Une lancinante chaleur montait du sol, embrassait le froid limpide qui fusait au front du ciel.  
Vous devinez qu'une réponse est enfouie là, se propageant dans les plissements magmatiques, encore sourde mais prochaine.
Vous vous sentez devenir terrestre.




Rien d'autre n'a eu lieu que la suffisance des heures, un sillon d'ombres et de lumières tracé au front de l'été, la pression incertaine des marées, un carnet d'orages scrupuleusement tenu à jour, des rêves éclairs qui zébrent les désirs.
Et le baiser du vent.
J'écrivais lésion à la place de liaison.
Disjonction entre le réel façonné et la phrase mimétique.
Plus que nus, débarrassés de toutes les superficialités ostentatoires (paroles, vêtements, peaux, sexes, jouissances), nous nous rapprochions comme jamais, au point de sentir nos pensées s'étreindre, d'entendre le glissement de nos âmes l'une contre l'autre.
De l'eau avait coulé sous les ponts. Quai de Montebello, je me glissais dans le lit de la Seine. 
Crue, elle venait lécher mes pieds.
Le silence est translucide. Il est le courant invisible qui remue les galets plats au fond du ruisseau. Faute de vous lire, je déchiffre un message éhonté dans l'arrangement sans cesse remanié des pierres sibyllines. 

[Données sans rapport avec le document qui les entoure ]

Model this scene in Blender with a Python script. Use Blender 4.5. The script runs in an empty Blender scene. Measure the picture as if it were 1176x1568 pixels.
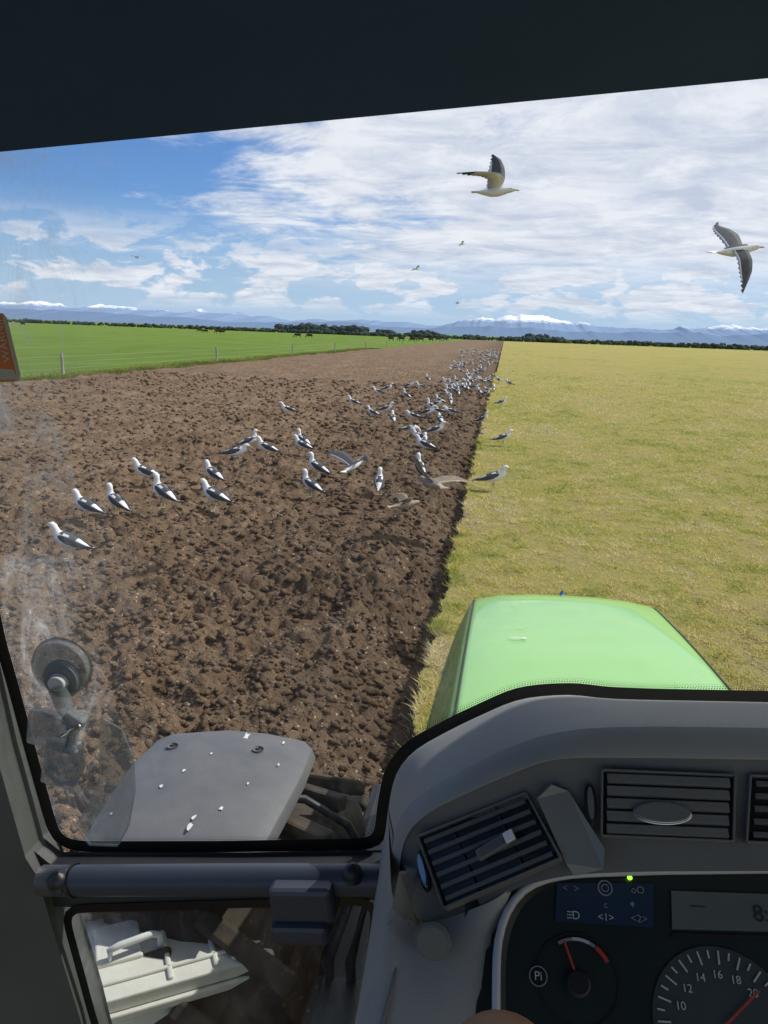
import bpy, math, random
import numpy as np
from mathutils import Vector, Matrix
random.seed(7); rng=np.random.default_rng(11)
sc=bpy.context.scene
R=math.radians
# ------------------------------------------------------------------ helpers
def link(o):
    sc.collection.objects.link(o); return o
def empty(name):
    o=bpy.data.objects.new(name,None); o.empty_display_size=.1; return link(o)
def newmat(name):
    m=bpy.data.materials.new(name); m.use_nodes=True
    nt=m.node_tree; b=nt.nodes["Principled BSDF"]; return m,nt,b
def N(nt,t,**kw):
    n=nt.nodes.new(t)
    for k,v in kw.items(): setattr(n,k,v)
    return n
def ramp(nt,stops,interp='LINEAR'):
    n=nt.nodes.new("ShaderNodeValToRGB"); n.color_ramp.interpolation=interp
    e=n.color_ramp.elements
    while len(e)<len(stops): e.new(.5)
    for i,(p,c) in enumerate(stops):
        e[i].position=p; e[i].color=(c[0],c[1],c[2],1) if len(c)==3 else c
    return n
def noise(nt,coord,scale,detail=4,rough=.6,dist=0):
    n=N(nt,"ShaderNodeTexNoise"); n.inputs["Scale"].default_value=scale
    n.inputs["Detail"].default_value=detail; n.inputs["Roughness"].default_value=rough
    n.inputs["Distortion"].default_value=dist
    if coord is not None: nt.links.new(coord,n.inputs["Vector"])
    return n
def objco(nt):
    return N(nt,"ShaderNodeTexCoord").outputs["Object"]
def simple(name,c1,c2=None,scale=8,rough=.6,bump=0,bscale=60,metal=0,spec=.5,detail=3,coat=0):
    m,nt,b=newmat(name); co=objco(nt)
    c2=c2 or tuple(x*.8 for x in c1)
    n=noise(nt,co,scale,detail); r=ramp(nt,[(.3,c1),(.7,c2)])
    nt.links.new(n.outputs["Fac"],r.inputs[0]); nt.links.new(r.outputs[0],b.inputs["Base Color"])
    b.inputs["Roughness"].default_value=rough; b.inputs["Metallic"].default_value=metal
    b.inputs["Specular IOR Level"].default_value=spec
    b.inputs["Coat Weight"].default_value=coat
    if bump:
        n2=noise(nt,co,bscale,2); bp=N(nt,"ShaderNodeBump"); bp.inputs["Strength"].default_value=bump
        bp.inputs["Distance"].default_value=.002
        nt.links.new(n2.outputs["Fac"],bp.inputs["Height"]); nt.links.new(bp.outputs[0],b.inputs["Normal"])
    return m
def mesh(name,verts,faces,mats=(),fmat=None,parent=None,smooth=False,bevel=0,seg=2,sub=0,solid=0):
    me=bpy.data.meshes.new(name); me.from_pydata([tuple(v) for v in verts],[],faces)
    for m in mats: me.materials.append(m)
    if fmat is not None: me.polygons.foreach_set("material_index",fmat)
    if smooth: me.polygons.foreach_set("use_smooth",[True]*len(me.polygons))
    me.update(); o=link(bpy.data.objects.new(name,me))
    if parent: o.parent=parent
    if solid:
        s=o.modifiers.new("s","SOLIDIFY"); s.thickness=solid; s.offset=0
    if bevel:
        b=o.modifiers.new("b","BEVEL"); b.width=bevel; b.segments=seg; b.limit_method='ANGLE'; b.angle_limit=R(30)
    if sub:
        s=o.modifiers.new("ss","SUBSURF"); s.levels=sub; s.render_levels=sub
    return o
def big_mesh(name,V,Fa,mats,fmat=None,smooth=False,col=None):
    me=bpy.data.meshes.new(name); n=len(V); m,k=Fa.shape
    me.vertices.add(n); me.vertices.foreach_set("co",V.astype(np.float32).ravel())
    me.loops.add(m*k); me.loops.foreach_set("vertex_index",Fa.astype(np.int32).ravel())
    me.polygons.add(m); me.polygons.foreach_set("loop_start",np.arange(0,m*k,k,dtype=np.int32))
    try: me.polygons.foreach_set("loop_total",np.full(m,k,dtype=np.int32))
    except Exception: pass
    for mm in mats: me.materials.append(mm)
    if fmat is not None: me.polygons.foreach_set("material_index",fmat.astype(np.int32))
    if smooth: me.polygons.foreach_set("use_smooth",np.ones(m,dtype=bool))
    me.update(calc_edges=True)
    if col is not None:
        a=me.color_attributes.new("Col",'FLOAT_COLOR','POINT')
        c=np.ones((n,4),dtype=np.float32); c[:,:3]=col; a.data.foreach_set("color",c.ravel())
    me.validate()
    return link(bpy.data.objects.new(name,me))
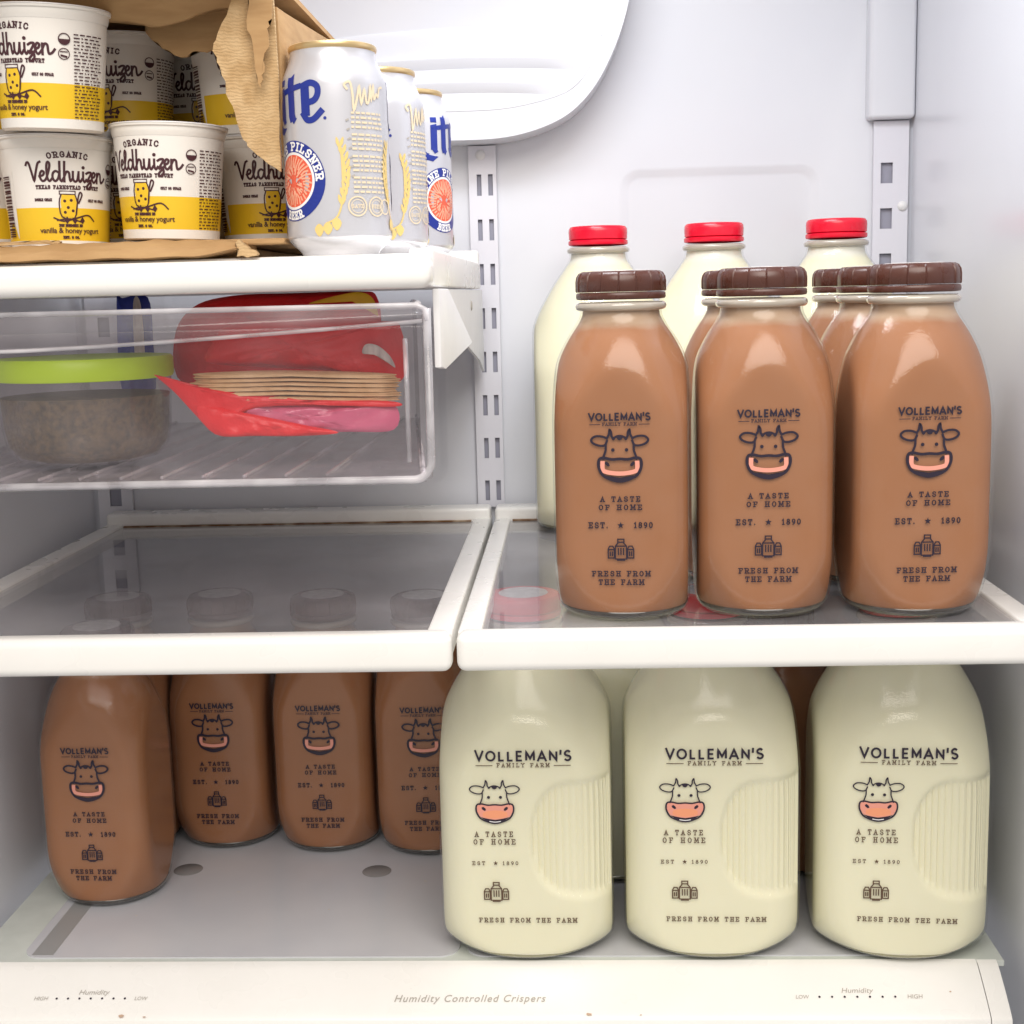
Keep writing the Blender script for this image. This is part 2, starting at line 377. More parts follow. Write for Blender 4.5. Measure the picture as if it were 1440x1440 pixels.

Tout amour est hiéroglyphique.
Chaque fois que nous nous éveillons,  nous entrons dans le monde visible en quittant celui des cendres.
S'avancer, c'est s'être consumé, laisser derrière soi la part irréductible des regrets.
Il vous faut, jour après jour, lutter contre la pieuvre du silence et l'étreinte sinueuse de ses bras blancs qui vous encerclent amoureusement de l'intérieur.
Lui parler doucement, la faire taire.